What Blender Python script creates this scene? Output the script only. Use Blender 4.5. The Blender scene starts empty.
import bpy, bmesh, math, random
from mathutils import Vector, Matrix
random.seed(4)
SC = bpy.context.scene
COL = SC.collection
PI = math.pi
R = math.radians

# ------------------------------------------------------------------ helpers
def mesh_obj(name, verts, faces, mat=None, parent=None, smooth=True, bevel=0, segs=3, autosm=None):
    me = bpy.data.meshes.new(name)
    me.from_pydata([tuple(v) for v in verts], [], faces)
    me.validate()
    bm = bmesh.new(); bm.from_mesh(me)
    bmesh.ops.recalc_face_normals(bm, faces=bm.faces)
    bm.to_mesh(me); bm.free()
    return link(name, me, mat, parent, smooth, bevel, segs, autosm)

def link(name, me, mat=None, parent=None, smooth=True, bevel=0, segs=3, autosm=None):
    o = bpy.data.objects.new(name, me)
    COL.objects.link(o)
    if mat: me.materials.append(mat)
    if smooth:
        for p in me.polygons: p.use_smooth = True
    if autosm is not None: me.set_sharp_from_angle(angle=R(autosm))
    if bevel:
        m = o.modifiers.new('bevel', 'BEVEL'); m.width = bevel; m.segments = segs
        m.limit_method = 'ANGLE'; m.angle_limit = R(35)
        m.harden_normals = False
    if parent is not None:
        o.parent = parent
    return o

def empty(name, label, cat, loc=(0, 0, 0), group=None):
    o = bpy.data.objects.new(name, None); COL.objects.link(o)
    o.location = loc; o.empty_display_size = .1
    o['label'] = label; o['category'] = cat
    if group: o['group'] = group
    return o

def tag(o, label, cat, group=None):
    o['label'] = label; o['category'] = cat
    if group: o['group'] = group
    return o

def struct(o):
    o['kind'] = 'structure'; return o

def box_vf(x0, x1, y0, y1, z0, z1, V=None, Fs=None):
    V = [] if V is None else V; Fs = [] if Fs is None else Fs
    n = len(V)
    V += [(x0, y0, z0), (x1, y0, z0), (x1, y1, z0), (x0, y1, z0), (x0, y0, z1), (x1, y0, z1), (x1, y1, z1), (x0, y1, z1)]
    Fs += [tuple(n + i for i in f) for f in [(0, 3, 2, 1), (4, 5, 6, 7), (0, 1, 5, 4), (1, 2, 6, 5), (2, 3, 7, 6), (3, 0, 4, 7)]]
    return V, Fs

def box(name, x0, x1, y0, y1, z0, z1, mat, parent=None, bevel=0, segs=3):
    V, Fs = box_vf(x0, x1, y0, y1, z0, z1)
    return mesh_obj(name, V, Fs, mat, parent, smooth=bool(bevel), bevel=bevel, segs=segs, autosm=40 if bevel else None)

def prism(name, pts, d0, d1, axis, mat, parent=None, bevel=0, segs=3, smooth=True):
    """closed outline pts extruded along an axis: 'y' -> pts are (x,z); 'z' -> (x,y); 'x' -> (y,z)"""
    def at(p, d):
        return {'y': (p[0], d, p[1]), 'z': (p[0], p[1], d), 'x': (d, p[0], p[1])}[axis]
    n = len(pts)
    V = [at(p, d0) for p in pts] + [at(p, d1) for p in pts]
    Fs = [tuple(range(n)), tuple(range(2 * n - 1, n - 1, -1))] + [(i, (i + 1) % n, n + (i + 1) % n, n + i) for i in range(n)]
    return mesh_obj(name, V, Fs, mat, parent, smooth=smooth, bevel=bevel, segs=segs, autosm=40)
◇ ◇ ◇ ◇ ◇
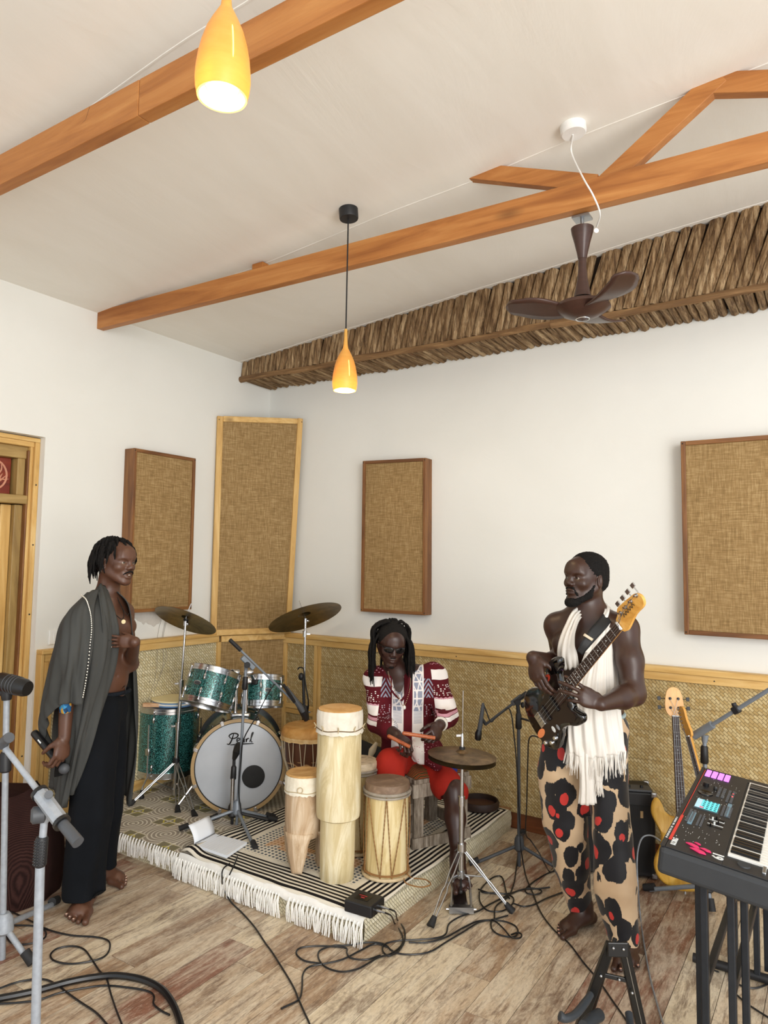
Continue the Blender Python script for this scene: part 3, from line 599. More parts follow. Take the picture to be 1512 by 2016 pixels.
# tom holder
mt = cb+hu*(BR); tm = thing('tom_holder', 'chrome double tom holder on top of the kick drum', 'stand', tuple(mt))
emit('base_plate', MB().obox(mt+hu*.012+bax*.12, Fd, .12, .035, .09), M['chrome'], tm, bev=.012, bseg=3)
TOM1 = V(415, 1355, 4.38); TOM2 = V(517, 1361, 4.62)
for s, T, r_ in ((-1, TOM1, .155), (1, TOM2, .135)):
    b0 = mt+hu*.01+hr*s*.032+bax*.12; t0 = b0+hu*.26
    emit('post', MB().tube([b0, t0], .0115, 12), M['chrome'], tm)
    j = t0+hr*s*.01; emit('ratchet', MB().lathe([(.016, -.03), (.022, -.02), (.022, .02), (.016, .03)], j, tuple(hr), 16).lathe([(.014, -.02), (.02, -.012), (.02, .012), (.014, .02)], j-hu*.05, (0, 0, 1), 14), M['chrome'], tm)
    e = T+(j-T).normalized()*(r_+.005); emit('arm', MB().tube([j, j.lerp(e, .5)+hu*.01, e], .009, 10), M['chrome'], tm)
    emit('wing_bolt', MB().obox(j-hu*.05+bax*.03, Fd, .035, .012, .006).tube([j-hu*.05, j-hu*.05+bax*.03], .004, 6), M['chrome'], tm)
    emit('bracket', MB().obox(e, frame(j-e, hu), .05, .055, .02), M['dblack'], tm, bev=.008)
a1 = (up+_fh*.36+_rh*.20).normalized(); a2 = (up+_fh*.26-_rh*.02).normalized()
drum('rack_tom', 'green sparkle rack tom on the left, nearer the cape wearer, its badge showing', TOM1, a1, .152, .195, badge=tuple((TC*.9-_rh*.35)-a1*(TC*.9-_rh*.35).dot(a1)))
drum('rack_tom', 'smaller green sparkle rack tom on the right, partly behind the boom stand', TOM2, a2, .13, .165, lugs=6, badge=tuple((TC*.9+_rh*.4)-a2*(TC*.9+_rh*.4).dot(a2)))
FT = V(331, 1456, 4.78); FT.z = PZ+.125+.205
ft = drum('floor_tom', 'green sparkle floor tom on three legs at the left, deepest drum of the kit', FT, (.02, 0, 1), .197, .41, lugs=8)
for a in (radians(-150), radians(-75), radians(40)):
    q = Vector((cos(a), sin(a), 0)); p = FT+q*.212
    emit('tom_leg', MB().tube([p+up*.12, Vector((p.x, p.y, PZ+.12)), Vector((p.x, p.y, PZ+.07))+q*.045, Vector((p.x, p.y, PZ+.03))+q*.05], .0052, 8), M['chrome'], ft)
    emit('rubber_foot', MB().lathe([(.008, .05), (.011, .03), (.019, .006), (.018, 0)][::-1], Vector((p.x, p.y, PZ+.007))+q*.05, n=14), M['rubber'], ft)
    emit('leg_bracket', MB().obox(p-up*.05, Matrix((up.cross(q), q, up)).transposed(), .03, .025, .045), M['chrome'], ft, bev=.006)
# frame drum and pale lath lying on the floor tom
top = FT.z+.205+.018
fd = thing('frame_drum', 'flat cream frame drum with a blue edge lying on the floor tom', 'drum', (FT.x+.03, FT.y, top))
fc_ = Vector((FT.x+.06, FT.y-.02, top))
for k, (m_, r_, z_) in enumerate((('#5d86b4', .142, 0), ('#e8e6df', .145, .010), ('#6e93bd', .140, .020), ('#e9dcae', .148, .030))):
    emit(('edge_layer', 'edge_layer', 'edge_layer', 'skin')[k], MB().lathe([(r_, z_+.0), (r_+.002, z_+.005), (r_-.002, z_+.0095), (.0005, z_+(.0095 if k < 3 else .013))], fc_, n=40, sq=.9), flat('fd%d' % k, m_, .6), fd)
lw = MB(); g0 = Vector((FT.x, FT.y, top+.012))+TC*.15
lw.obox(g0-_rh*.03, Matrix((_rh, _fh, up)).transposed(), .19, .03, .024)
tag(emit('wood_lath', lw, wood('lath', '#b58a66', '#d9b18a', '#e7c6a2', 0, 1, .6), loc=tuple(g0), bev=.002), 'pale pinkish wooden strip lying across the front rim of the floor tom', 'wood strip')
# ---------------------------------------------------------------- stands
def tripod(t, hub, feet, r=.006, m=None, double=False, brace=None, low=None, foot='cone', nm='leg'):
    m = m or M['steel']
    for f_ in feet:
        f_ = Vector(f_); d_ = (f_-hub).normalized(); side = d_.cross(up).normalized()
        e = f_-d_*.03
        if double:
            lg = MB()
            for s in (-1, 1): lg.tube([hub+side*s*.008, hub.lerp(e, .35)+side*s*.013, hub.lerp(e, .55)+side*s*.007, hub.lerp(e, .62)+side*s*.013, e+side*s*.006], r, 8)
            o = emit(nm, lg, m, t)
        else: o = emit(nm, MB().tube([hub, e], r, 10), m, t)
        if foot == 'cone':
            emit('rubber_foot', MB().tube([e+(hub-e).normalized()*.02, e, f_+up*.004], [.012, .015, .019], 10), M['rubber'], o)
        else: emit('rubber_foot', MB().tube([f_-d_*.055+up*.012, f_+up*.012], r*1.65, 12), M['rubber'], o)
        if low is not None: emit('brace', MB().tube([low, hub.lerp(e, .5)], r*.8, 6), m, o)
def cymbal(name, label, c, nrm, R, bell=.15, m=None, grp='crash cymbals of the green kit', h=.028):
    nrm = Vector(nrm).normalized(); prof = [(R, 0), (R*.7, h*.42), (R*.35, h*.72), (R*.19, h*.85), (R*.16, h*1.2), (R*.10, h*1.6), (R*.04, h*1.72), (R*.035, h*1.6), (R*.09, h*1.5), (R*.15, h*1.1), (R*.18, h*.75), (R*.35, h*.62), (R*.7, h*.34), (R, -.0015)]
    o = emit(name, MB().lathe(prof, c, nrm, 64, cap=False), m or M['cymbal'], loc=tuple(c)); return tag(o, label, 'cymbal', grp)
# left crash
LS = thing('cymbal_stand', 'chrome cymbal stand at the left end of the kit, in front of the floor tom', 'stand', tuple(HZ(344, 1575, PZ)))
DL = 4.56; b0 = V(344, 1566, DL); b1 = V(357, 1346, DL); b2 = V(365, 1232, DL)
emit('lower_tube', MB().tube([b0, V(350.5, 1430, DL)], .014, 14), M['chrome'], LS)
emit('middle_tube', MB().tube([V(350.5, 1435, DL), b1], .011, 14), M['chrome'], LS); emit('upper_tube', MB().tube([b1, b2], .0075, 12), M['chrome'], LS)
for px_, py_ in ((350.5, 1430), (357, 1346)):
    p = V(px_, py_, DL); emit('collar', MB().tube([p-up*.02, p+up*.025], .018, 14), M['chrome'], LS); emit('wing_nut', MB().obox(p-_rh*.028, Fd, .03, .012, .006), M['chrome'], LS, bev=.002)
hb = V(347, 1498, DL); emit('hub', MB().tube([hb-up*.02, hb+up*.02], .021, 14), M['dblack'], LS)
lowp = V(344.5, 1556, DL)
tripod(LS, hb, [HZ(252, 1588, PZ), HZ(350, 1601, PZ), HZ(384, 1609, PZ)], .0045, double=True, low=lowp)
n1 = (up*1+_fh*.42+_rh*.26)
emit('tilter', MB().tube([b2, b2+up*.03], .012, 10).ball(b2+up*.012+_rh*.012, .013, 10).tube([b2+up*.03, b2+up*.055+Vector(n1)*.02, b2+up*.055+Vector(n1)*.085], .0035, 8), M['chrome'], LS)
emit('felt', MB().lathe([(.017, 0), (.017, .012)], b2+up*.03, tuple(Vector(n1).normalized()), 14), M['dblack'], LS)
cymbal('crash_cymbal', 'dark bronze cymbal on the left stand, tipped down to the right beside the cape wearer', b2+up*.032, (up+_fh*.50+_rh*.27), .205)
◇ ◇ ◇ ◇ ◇
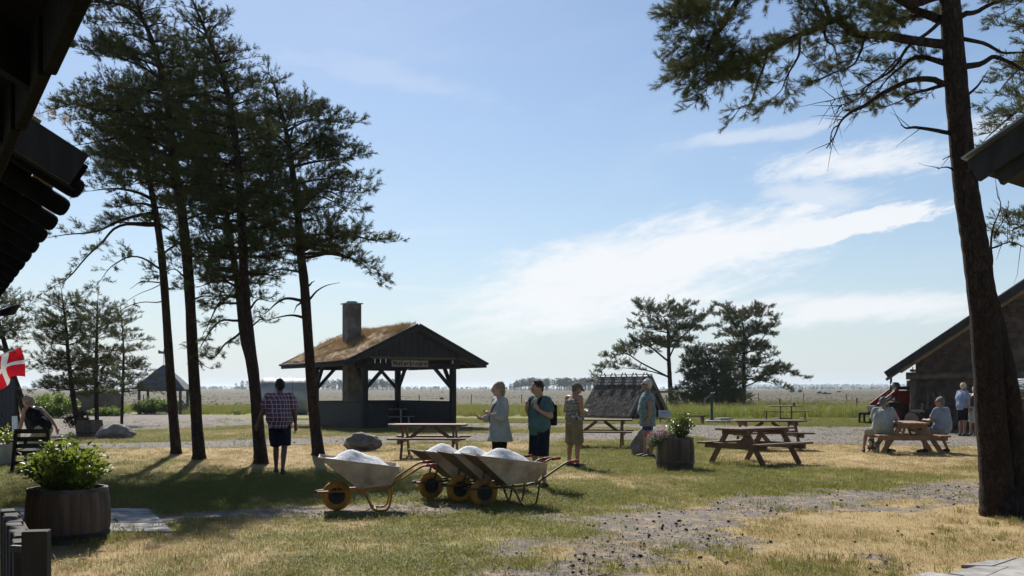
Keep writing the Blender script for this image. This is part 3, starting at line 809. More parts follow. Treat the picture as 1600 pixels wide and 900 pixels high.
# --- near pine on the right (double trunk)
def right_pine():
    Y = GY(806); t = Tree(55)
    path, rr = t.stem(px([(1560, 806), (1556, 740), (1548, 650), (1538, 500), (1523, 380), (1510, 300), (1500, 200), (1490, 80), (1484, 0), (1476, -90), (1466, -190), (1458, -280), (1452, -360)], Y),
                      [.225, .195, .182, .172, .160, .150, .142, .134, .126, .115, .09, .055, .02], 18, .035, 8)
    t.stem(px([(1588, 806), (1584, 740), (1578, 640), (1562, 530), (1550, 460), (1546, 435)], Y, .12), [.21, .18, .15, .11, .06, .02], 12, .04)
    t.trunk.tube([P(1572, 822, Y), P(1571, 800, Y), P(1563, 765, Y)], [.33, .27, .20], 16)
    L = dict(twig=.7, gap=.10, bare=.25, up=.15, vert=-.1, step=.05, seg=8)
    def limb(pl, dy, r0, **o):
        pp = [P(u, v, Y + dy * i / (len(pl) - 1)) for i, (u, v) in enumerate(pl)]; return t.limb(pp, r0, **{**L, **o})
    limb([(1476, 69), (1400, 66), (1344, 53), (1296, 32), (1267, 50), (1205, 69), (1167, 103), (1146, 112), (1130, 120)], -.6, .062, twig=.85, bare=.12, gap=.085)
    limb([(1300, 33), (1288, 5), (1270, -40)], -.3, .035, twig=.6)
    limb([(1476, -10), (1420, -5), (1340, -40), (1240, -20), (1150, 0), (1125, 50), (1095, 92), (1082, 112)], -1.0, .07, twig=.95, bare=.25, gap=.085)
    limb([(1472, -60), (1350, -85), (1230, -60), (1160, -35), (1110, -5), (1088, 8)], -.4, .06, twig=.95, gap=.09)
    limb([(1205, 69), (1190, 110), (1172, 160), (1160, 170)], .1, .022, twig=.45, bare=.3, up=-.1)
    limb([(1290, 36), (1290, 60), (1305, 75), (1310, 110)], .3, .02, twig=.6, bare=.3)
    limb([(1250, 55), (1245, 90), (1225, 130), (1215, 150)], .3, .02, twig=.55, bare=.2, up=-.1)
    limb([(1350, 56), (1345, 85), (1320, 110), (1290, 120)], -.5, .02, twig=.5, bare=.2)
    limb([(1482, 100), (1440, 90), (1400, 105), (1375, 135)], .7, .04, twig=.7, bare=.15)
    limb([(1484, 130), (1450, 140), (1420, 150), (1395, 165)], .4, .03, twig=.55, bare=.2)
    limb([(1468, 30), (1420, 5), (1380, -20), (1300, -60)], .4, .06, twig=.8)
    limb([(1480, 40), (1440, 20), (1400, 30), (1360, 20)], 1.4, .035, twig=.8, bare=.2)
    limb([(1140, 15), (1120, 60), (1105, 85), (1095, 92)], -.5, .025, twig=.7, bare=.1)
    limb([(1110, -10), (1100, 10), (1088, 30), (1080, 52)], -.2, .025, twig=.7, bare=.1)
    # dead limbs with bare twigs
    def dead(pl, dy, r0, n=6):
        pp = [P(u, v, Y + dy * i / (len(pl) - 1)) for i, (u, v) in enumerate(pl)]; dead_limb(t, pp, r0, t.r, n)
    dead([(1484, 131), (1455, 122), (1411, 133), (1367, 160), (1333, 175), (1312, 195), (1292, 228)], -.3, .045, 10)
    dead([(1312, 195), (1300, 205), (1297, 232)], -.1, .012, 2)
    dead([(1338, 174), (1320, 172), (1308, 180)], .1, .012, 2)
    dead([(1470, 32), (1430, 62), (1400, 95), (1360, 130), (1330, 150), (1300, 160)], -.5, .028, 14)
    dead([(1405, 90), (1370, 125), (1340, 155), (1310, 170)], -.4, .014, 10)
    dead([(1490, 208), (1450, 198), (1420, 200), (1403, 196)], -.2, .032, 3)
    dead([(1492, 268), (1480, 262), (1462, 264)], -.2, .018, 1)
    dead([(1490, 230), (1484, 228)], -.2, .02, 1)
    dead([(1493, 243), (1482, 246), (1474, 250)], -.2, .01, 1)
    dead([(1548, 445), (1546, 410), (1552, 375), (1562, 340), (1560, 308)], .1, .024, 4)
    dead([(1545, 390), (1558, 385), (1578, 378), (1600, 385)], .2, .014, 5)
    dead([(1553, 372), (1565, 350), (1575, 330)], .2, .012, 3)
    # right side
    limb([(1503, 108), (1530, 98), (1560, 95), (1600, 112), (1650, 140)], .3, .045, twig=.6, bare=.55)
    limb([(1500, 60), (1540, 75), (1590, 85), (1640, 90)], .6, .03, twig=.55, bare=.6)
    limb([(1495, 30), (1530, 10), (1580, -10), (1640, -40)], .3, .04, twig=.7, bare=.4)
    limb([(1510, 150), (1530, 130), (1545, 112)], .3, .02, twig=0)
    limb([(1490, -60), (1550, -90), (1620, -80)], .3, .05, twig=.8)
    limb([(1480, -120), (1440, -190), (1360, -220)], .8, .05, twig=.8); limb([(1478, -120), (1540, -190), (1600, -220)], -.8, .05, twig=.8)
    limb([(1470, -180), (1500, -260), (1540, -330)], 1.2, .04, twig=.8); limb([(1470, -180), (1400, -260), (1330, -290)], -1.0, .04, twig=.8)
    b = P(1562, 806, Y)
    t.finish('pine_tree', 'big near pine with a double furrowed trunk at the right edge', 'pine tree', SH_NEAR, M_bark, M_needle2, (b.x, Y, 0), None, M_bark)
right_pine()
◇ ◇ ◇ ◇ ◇
— EXERCISE PROMPT —
The lines to transcribe begin at the line with "What Blender Python" and end at the line with "o['kind'] = 'structure'; return o"; copy them exactly, both ends included.

— EXERCISE ANSWER —
What Blender Python script creates this scene? Output the script only. Use Blender 4.5. The Blender scene starts empty.
import bpy, bmesh, math, random
from mathutils import Vector, Matrix
random.seed(4)
SC = bpy.context.scene
COL = SC.collection
PI = math.pi
R = math.radians

# ------------------------------------------------------------------ helpers
def mesh_obj(name, verts, faces, mat=None, parent=None, smooth=True, bevel=0, segs=3, autosm=None):
    me = bpy.data.meshes.new(name)
    me.from_pydata([tuple(v) for v in verts], [], faces)
    me.validate()
    bm = bmesh.new(); bm.from_mesh(me)
    bmesh.ops.recalc_face_normals(bm, faces=bm.faces)
    bm.to_mesh(me); bm.free()
    return link(name, me, mat, parent, smooth, bevel, segs, autosm)

def link(name, me, mat=None, parent=None, smooth=True, bevel=0, segs=3, autosm=None):
    o = bpy.data.objects.new(name, me)
    COL.objects.link(o)
    if mat: me.materials.append(mat)
    if smooth:
        for p in me.polygons: p.use_smooth = True
    if autosm is not None: me.set_sharp_from_angle(angle=R(autosm))
    if bevel:
        m = o.modifiers.new('bevel', 'BEVEL'); m.width = bevel; m.segments = segs
        m.limit_method = 'ANGLE'; m.angle_limit = R(35)
        m.harden_normals = False
    if parent is not None:
        o.parent = parent
    return o

def empty(name, label, cat, loc=(0, 0, 0), group=None):
    o = bpy.data.objects.new(name, None); COL.objects.link(o)
    o.location = loc; o.empty_display_size = .1
    o['label'] = label; o['category'] = cat
    if group: o['group'] = group
    return o

def tag(o, label, cat, group=None):
    o['label'] = label; o['category'] = cat
    if group: o['group'] = group
    return o

def struct(o):
    o['kind'] = 'structure'; return o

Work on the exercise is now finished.